Revolutionary Food Platters Are Delicious

As I mentioned yesterday, my PR person has instructed me to begin blogging on a daily basis. She also instructed me to shower on a daily basis, but I think she was just trying to yank my chain.

On an unrelated note, I have decided to stop wearing a chain around my neck.

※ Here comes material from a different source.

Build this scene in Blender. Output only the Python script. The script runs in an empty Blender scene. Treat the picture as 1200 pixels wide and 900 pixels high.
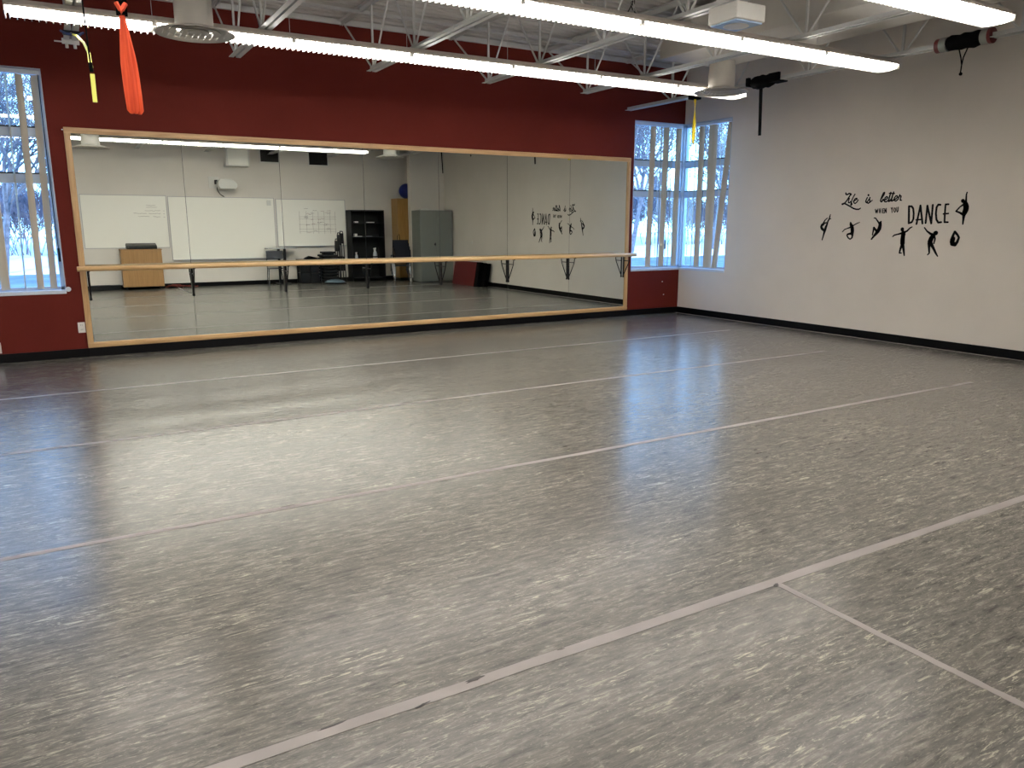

Only 7 days remain until the release of my book, and I will admit that I am beginning to get a little nervous. I’ve invited many important VIPs and celebrities to my book release party (George Carlin, Orville Redenbacher, Farrah Fawcett, Ernest Hemingway, Jim Varney, Amelia Earhart, Marlon Brando, Jimmy Hoffa, the guy from the Verizon commercials), and even though none of them have responded yet to my invitations, I KNOW they’re going to show up. I offered to pay for their airfare and everything. Except for Amelia Earhart – she already has a plane!

Am I right or am I right?


I still haven’t decided yet on what type of revolutionary food to serve at the book release party. I thought of blood-soaked upside-down cake, or the fingers of my political enemies dipped in cocktail sauce, but surprisingly, Costco does not carry revolution-themed party platters. Surprisingly.

Any suggestions on what I should serve at my book release? Aside from ice water and good intentions?

And to those who ask: “Isn’t it a little late to be asking what kind of food to serve at your book release party,” I’d like to answer: “Can you bring a vegetable platter? Thanks, you’re the best.”